Ignorance Is Not Bliss: Nonprofit Trustees Agree To Million Dollar Settlement With New York Attorney General For Lackadaisical Governance

In April 2015, the New York Attorney General entered into a $1.025 million settlement with the trustees of the Victor E. Perley Fund, a nonprofit that serves underprivileged children in New York City. A two-year probe revealed that the Fund’s chairman, along with a fellow trustee, had used its multi-million dollar portfolio as a private slush fund. The duo’s self-dealing and conflict-ridden, high risk investments would have been discovered had their fellow trustees exercised even a modicum of oversight. This carelessness brought the Fund, in the words of  New York Attorney General Eric Schneiderman, “to the brink of financial ruin.” For those who would take a laissez faire approach to nonprofit governance, this settlement should serve as a warning: Ignorance will not excuse.

Since its creation in the late 1950s, the Perely Fund provided $250,000 a year in grants to community organizations serving children in Manhattan.  As reported by Crain’s New York Business, the State Office of the Attorney General began to investigate the Fund when one of its regular grantees reported that the organization’s grant money had evaporated.

According to the settlement agreement, the Fund’s troubles began in 2009, when four of the five board members resigned and trustee Richard A. Basini took control. Basini recruited an investment banker, James J. Cahill, and three members of the clergy (as required by Perley’s will) to reconstitute the board: Rabbi Jill Hausman, Monsignor Michael Crimmins and Reverend Peter Larsen. Basini then engineered a change in the Fund’s mission. It would stop making grants and instead focus on establishing a children’s choir.

Under the guise of its new mission, and with little to no oversight by the clergy trustees, Basini and Cahill did as they pleased. Basini paid himself tens of thousands of dollars a year for marketing, but conducted no actual fundraising. The Fund collected exactly two donations in 2010 and 2011, totaling about $2,400; it paid Basini $122,000 for his services during the same period. Even more egregious was the trustees’ approval of Basini’s purchase of a $1.1 million Southampton home—purportedly as a choir retreat—without investigating or evaluating the transaction. The trustees allowed Basini to live in the house for “a substantially below market rent or, at times, no rent at all.” The 2,200 square foot house boasts “golf course views from every room” and “a free-form heated pool with flagstone patio [and] waterfall.” Basini reported his activity in Fund tax returns and financial statements, none of which the clergy trustees reviewed until they were contacted by the government.

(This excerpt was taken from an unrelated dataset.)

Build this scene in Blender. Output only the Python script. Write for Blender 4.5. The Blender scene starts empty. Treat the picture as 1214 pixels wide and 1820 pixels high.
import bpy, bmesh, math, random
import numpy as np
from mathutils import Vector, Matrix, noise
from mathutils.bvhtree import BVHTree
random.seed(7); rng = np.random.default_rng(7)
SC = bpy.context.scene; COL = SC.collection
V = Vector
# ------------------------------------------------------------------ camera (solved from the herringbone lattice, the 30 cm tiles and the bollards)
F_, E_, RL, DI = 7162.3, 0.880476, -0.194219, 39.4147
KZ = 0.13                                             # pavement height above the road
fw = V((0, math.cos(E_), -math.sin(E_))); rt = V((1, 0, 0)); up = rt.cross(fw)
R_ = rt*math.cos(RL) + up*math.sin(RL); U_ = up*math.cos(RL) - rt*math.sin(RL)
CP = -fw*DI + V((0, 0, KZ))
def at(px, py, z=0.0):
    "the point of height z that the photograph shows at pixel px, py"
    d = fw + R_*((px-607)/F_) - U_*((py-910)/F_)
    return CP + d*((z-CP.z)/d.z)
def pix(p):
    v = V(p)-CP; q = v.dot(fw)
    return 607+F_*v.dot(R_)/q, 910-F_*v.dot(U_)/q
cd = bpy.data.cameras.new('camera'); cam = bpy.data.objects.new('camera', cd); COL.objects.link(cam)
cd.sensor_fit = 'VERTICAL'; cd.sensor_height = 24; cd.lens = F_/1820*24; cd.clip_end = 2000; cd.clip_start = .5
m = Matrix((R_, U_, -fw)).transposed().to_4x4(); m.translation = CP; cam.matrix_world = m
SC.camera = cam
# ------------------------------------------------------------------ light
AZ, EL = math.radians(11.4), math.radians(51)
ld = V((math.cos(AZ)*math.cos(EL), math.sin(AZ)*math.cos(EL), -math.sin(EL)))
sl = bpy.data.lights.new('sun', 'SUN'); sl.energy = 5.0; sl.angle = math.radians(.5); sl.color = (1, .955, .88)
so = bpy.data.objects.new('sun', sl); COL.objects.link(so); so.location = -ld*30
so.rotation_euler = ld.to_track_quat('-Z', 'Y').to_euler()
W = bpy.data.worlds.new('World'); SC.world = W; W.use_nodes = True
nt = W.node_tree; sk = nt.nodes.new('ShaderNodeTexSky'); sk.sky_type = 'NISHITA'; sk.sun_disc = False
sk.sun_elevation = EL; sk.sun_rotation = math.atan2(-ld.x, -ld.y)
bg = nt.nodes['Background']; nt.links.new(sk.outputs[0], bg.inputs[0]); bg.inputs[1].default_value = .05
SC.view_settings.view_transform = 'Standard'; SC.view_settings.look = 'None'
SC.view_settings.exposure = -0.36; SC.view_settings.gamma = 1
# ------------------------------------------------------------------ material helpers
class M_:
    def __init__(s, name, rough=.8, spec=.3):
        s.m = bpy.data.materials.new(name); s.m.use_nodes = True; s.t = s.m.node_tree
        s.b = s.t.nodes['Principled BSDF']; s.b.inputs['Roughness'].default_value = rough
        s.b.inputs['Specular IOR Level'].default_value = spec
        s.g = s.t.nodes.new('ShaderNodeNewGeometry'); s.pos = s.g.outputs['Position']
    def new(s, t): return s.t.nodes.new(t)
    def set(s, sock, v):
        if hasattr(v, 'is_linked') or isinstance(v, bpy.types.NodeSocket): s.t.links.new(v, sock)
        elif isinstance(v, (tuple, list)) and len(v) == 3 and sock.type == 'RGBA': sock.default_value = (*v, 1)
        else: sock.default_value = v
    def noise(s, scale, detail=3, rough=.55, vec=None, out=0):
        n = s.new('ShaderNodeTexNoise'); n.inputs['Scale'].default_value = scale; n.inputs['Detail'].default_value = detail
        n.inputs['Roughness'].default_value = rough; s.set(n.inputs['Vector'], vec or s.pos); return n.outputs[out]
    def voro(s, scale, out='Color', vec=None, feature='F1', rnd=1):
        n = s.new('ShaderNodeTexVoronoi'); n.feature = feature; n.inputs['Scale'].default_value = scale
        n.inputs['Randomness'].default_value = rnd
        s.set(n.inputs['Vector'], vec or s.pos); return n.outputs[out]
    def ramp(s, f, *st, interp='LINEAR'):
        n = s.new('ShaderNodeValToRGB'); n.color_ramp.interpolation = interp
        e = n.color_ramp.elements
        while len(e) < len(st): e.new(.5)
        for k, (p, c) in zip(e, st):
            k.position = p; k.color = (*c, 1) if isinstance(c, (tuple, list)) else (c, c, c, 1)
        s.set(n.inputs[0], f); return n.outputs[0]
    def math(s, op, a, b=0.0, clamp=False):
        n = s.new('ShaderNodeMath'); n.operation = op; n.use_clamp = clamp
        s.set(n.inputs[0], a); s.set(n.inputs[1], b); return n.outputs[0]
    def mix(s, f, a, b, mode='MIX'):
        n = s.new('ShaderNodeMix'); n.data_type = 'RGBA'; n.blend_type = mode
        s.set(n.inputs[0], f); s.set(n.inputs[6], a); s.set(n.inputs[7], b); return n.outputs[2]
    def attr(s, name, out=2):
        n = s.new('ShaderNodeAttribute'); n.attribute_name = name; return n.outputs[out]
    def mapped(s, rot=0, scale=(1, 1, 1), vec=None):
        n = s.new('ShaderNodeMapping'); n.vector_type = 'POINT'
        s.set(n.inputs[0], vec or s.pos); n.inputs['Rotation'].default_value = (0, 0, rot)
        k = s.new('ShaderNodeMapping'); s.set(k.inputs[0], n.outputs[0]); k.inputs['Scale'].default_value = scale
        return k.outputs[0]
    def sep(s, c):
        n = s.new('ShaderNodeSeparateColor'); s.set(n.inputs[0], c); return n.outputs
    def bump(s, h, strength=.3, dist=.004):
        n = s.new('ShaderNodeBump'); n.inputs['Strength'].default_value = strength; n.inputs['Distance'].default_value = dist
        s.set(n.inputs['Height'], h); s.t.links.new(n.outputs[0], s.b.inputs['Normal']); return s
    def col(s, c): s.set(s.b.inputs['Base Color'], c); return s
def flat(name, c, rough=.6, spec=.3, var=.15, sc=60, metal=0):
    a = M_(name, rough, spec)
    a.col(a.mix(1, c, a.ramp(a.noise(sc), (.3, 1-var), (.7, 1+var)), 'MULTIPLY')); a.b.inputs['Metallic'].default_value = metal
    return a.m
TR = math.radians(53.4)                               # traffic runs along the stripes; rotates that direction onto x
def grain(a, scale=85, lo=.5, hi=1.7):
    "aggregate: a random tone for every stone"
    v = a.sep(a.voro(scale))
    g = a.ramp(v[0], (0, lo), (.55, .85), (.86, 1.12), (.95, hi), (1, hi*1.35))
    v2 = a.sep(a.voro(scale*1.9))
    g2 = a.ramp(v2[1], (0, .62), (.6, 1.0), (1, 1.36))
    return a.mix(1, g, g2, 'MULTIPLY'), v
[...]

The clergy trustees adopted a similarly lax approach for overseeing Cahill’s management of the Fund’s investment portfolio—its primary source of revenue. Cahill and Basini made “risky investments” without performing any due diligence and, in at least one case, misrepresenting the Fund’s status as an accredited investor. One venture was even exposed as a fraudulent scheme in which the Fund lost—and never recovered—$1.2 million. Meanwhile, Cahill earned undisclosed fees from at least two entities that received Fund investments.

According to Attorney General Schneiderman, the trustees “met only rarely, and when they did, failed to observe basic principles of sounds governance, such as reviewing budgets, monitoring investments, and circulating and approving minutes.” Thus, in just a few years, the Fund’s assets dwindled from $3.7 million to approximately $1 million.

Pursuant to the settlement agreement, the clergy trustees agreed to pay $1 million to the Attorney General’s office and accepted a three-year ban on serving as a fiduciaries for New York non-profit entities. Cahill agreed to pay $25,000 and accepted a lifetime ban. Basini died in April 2013; the agreement does not reflect any pursuit of his estate. The government will retain $50,000 for fees and expenses and the balance will be remitted to the Fund, which is prohibited from funding the Perley Children’s Choir and must reconstitute its board to the satisfaction of the Attorney General.

As this case demonstrates, trustees and other fiduciaries are responsible not only for intentional misconduct, but also for unreasonable neglect of their duties. Indeed, the New York Attorney General appears to have made ferreting out the potential negligence of nonprofit boards a priority. Last month, Mr. Schneiderman’s office launched an investigation into the management of the esteemed Cooper Union for the Advancement of Science and Art. As reported by the New York Times and the Wall Street Journal, the investigation is focused on the board’s stewardship of Cooper Union’s endowment and its most significant asset—the Chrysler Building.